New network for nuclear astrophysics

Studying stellar compositions is one of the main observational branches of nuclear astrophysics. It is like doing archaeology in the sky, says Andreas Korn.

Studying stellar compositions is one of the main observational branches of nuclear astrophysics. It is like doing archaeology in the sky, says Andreas Korn.

Uppsala University is a member of the new Horizon2020 network ChETEC-INFRA, or Chemical Elements as Tracers of the Evolution of the Cosmos – Infrastructures for nuclear astrophysics. During the next four years, it will strengthen the European research landscape within nuclear astrophysics.

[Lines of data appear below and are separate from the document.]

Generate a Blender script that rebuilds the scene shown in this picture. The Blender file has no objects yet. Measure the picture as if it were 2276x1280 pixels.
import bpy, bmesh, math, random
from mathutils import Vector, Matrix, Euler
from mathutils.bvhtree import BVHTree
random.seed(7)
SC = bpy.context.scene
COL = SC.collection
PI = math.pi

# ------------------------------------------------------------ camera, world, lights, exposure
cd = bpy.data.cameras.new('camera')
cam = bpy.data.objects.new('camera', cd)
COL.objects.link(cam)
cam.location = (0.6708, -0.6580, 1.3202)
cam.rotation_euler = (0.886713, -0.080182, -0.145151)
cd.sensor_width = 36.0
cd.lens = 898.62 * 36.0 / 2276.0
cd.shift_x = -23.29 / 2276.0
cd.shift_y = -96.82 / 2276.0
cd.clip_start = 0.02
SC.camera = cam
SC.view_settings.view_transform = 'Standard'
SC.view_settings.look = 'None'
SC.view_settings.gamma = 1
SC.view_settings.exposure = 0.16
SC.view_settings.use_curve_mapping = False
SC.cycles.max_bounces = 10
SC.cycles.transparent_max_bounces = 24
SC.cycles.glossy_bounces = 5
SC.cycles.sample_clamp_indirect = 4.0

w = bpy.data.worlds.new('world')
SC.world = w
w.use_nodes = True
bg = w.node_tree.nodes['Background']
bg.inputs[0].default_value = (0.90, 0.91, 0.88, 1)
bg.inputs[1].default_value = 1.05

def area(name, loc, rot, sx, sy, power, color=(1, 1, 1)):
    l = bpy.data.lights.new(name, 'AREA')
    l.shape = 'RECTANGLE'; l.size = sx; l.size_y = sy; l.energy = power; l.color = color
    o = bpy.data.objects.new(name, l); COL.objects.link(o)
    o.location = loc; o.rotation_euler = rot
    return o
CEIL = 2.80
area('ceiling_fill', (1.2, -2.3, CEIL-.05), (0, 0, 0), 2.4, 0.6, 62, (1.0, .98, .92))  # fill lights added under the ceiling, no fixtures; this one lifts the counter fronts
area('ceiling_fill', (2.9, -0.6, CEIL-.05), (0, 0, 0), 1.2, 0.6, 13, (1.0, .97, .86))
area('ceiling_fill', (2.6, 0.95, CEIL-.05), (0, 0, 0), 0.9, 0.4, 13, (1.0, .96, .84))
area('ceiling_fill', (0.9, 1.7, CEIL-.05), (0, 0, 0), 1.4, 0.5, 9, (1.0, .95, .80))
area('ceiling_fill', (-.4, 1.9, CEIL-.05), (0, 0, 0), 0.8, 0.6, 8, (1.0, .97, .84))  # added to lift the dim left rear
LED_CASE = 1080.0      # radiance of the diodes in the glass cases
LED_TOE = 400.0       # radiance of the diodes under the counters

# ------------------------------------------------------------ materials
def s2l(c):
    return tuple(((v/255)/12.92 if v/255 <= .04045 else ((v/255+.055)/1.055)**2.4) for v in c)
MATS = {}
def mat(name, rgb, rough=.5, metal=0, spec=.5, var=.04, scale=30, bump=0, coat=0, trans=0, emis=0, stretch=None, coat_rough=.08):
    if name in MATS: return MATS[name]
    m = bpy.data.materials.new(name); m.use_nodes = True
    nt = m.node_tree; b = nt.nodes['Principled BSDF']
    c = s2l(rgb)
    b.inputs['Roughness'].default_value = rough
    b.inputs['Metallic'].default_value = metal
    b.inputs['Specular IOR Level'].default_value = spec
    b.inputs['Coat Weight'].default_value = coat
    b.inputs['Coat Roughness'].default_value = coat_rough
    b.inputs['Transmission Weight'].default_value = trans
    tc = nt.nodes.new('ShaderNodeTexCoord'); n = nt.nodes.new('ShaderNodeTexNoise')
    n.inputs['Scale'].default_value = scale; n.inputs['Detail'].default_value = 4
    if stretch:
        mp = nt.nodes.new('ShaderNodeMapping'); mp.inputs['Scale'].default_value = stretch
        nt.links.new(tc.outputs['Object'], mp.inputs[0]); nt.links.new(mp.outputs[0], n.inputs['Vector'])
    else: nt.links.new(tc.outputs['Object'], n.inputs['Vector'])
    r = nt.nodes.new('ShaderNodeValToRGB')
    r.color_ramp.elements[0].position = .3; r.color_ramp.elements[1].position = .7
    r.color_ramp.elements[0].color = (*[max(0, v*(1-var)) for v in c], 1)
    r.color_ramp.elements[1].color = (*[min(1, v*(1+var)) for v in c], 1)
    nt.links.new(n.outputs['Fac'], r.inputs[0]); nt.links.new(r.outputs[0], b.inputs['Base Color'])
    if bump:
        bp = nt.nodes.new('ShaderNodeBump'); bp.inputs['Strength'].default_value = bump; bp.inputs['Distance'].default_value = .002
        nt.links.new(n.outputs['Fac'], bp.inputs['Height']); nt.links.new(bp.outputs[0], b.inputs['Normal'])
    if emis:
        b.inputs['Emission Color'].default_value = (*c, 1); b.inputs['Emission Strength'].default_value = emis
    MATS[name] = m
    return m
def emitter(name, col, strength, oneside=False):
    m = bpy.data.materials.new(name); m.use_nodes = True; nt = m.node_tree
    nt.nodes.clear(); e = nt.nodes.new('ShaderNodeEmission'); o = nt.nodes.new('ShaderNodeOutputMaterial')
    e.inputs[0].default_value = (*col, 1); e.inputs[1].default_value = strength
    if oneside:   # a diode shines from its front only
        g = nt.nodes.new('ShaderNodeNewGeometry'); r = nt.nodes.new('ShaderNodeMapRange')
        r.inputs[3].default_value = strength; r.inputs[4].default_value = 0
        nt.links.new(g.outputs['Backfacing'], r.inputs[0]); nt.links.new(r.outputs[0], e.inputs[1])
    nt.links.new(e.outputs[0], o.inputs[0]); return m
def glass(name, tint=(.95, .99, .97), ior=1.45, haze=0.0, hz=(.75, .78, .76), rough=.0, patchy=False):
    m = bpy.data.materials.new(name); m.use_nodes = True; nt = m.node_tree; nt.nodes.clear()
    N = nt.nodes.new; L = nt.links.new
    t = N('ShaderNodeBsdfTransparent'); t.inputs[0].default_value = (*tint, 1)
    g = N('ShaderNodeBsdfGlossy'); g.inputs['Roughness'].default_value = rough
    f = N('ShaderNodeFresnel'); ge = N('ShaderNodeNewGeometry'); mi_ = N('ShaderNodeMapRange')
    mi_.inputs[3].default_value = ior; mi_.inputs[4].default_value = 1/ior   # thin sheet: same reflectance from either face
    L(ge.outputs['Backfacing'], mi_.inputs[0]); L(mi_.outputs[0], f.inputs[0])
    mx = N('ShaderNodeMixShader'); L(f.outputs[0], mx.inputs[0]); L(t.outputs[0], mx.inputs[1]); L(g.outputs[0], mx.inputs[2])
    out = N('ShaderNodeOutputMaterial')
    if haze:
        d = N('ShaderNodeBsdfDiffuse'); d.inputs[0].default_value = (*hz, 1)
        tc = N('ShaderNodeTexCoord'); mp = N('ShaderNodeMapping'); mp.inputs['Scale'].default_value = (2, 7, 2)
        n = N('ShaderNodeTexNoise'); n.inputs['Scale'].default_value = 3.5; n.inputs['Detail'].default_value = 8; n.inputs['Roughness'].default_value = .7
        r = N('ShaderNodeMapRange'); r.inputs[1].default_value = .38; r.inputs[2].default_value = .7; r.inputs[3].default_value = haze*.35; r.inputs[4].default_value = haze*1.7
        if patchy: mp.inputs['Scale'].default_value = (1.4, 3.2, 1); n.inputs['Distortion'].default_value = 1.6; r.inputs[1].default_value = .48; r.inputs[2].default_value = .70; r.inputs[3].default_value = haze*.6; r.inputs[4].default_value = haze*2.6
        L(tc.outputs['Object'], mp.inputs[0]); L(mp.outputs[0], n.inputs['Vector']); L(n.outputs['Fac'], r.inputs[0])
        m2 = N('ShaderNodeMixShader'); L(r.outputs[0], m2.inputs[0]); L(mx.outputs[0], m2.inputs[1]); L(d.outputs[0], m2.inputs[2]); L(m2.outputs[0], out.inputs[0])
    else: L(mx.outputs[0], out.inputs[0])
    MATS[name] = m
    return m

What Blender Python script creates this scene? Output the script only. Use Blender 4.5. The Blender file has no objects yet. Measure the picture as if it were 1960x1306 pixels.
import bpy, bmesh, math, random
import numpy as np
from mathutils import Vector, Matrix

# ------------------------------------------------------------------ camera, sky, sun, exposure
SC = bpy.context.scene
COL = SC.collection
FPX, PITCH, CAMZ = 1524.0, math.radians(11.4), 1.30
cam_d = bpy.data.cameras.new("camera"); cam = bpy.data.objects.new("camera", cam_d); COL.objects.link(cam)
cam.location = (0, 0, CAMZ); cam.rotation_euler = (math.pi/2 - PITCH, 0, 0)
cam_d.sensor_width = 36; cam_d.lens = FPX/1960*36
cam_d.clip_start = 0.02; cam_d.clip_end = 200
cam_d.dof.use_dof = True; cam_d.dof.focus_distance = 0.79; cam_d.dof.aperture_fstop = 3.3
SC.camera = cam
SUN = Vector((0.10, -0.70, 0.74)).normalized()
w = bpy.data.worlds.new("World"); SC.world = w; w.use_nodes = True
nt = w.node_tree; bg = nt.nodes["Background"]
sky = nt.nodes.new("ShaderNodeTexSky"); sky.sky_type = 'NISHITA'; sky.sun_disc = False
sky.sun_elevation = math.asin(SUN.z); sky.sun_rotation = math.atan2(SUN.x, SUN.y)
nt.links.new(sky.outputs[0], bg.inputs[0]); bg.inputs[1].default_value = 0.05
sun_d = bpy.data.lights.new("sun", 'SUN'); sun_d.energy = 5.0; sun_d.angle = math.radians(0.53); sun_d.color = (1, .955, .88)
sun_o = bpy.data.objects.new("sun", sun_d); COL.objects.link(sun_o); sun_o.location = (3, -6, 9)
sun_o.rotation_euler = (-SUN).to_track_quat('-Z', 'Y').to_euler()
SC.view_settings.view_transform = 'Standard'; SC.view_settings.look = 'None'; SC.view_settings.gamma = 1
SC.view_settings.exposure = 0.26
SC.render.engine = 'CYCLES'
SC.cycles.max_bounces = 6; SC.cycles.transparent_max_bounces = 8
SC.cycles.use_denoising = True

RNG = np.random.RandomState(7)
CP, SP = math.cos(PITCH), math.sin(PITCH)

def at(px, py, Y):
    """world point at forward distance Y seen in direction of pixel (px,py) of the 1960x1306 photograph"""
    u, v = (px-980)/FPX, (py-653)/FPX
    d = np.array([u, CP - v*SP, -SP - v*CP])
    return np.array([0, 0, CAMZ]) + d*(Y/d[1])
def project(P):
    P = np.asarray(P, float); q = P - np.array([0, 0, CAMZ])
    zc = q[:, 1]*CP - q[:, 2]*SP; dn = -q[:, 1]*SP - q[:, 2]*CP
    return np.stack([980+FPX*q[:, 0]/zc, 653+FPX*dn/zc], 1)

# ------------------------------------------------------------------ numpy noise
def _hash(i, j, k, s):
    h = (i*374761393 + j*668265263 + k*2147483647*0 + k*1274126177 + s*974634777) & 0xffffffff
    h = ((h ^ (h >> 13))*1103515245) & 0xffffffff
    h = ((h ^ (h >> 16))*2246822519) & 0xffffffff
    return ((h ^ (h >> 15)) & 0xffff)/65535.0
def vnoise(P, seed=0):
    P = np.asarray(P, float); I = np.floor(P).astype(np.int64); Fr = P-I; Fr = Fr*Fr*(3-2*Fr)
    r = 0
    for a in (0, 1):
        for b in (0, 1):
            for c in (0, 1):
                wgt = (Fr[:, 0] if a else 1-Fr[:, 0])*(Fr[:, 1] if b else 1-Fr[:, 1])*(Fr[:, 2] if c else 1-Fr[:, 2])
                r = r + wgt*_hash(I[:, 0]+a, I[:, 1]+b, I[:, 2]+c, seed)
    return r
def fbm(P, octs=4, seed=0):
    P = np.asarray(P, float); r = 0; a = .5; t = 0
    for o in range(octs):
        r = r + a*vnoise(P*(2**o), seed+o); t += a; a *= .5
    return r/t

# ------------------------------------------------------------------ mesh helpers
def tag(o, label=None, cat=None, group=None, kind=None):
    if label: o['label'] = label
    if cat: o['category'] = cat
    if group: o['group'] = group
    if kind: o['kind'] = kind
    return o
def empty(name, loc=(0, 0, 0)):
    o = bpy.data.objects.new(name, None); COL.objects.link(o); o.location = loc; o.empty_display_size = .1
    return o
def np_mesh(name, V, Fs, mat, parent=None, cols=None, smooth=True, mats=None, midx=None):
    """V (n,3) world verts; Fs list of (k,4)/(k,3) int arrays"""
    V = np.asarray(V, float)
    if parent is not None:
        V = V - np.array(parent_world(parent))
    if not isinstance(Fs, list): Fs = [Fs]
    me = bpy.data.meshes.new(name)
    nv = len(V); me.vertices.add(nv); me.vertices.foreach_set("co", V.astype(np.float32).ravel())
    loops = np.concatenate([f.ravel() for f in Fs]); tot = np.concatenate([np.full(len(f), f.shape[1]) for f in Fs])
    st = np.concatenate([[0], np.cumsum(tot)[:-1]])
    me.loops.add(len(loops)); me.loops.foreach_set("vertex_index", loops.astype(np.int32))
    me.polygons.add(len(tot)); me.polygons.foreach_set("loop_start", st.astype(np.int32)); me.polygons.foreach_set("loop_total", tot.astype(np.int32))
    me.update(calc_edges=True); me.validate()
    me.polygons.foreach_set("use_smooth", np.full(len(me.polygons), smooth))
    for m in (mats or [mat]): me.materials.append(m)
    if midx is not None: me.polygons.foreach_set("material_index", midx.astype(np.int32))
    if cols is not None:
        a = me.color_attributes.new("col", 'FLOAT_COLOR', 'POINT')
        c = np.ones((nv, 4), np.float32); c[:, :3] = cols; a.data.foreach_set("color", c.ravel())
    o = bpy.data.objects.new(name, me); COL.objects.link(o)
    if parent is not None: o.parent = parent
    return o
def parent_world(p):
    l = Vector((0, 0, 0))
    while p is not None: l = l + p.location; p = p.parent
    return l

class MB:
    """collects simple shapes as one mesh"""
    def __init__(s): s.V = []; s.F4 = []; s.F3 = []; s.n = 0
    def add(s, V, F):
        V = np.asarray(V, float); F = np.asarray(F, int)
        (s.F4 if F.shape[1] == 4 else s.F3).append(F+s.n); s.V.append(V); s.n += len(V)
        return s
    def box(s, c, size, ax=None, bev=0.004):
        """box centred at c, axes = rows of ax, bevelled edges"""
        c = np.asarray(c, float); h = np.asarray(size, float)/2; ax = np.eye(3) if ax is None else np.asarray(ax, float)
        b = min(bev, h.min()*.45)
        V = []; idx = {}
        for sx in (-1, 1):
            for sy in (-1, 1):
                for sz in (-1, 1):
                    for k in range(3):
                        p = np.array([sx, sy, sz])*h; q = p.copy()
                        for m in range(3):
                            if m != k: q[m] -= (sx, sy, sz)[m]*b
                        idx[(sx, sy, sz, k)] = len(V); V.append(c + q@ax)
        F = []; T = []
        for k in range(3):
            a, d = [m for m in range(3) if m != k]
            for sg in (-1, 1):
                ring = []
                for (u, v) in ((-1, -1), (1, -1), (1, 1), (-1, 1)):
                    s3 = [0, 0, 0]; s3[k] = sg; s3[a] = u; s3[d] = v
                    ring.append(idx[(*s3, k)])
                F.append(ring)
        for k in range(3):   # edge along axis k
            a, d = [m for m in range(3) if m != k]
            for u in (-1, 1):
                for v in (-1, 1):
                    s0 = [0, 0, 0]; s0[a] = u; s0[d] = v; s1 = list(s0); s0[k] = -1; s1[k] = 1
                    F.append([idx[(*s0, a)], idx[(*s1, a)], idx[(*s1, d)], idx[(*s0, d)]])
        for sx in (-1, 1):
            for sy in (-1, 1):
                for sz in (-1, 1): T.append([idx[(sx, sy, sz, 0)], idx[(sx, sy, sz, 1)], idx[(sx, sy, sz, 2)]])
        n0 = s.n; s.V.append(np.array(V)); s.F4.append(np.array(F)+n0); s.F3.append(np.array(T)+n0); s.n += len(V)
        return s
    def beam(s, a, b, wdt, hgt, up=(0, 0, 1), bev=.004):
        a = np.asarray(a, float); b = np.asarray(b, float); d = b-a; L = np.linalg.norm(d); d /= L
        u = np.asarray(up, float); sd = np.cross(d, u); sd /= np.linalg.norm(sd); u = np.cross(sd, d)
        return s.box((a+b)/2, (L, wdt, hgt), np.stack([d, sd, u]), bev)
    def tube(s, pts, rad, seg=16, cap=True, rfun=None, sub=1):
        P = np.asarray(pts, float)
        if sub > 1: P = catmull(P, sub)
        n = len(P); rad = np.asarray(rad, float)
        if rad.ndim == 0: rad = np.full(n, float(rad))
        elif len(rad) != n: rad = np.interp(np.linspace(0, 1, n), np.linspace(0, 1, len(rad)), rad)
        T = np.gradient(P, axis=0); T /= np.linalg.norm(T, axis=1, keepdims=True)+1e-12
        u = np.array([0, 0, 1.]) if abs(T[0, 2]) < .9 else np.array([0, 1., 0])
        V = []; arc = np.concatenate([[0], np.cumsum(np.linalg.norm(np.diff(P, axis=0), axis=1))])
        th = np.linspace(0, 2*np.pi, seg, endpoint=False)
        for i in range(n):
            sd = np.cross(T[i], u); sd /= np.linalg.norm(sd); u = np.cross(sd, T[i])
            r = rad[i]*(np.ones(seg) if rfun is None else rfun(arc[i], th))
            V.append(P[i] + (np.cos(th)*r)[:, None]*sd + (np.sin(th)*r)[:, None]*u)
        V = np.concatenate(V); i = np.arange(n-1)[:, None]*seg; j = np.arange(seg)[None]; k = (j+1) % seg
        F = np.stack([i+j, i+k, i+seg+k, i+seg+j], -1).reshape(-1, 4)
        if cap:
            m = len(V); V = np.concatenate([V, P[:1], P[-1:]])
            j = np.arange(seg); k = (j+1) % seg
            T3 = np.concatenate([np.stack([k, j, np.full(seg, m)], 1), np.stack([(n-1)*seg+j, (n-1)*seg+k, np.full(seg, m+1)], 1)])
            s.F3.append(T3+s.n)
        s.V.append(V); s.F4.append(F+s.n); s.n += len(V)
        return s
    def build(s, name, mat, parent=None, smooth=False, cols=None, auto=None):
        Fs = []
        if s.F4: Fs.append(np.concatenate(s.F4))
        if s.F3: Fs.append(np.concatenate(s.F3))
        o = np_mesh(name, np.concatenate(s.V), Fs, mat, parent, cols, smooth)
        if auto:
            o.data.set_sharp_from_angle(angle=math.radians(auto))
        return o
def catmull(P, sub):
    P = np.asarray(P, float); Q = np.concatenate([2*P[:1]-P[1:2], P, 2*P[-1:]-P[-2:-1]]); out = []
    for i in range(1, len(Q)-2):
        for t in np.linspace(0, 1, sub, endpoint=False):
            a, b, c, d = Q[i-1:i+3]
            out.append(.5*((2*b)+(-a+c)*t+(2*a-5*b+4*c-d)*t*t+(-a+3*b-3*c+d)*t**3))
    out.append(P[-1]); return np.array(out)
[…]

In early May 2021, the new European network ChETEC-INFRA for nuclear astrophysics started. Until April 2025, Uppsala University, together with 31 partners in 17 countries around Europe, will build European collaborations within the interdisciplinary research field nuclear astrophysics where nuclear physics, astronomy/astrophysics and computer science meet. The European commission supports the network with five million euro.

Andreas Korn in front of VLT, Very Large
Telescope, in Chile's Atacama desert.
Photo: Siyi Xu

– We will conduct research, education and outreach. But the main focus is on what is called Trans-National Access, which means that we make facilities available for interested researchers. These facilities are accelerators, telescopes and supercomputers, says Andreas Korn, Senior Lecturer at the Department of Physics and Astronomy at Uppsala University.

The participants will collaborate in various individual research projects. Together with researchers in, among others, Vilnius, Heidelberg and Trieste, Uppsala University will focus on methods for spectroscopic stellar analyses.

Research Project within Stellar Spectroscopy

Stellar spectroscopy gives access to the individual elements’ abundances in various objects, regions and evolutionary phases of the Milky Way. With such observations, researchers want to understand the processes which control the successive enrichment of the elements through various fusion processes in stars. The field is also known as Galactic archaeology since one often studies metal-poor stars from the childhood of the Milky Way and the universe 12 billion years ago.

– My task within the research project is to develop an analysis pipeline which may establish a new standard for abundance analyses in this research field. The pipeline is not going to be able to do everything, but will instead be tailored for exactly the research questions we currently have. A postdoctoral researcher will be hired to help adapt existing pipeline components to the scientific purposes the project focuses on, says Andreas Korn and finishes:

– It is exciting and developing to be part of the project and the network. It is especially fun to work with the big questions in nuclear astrophysics, for example the ones concerning element creation in the Big Bang. It is astonishing that we can study atoms that were created only minutes (!) after the universe as we know it came to be, in what is called Big Bang nucleosynthesis.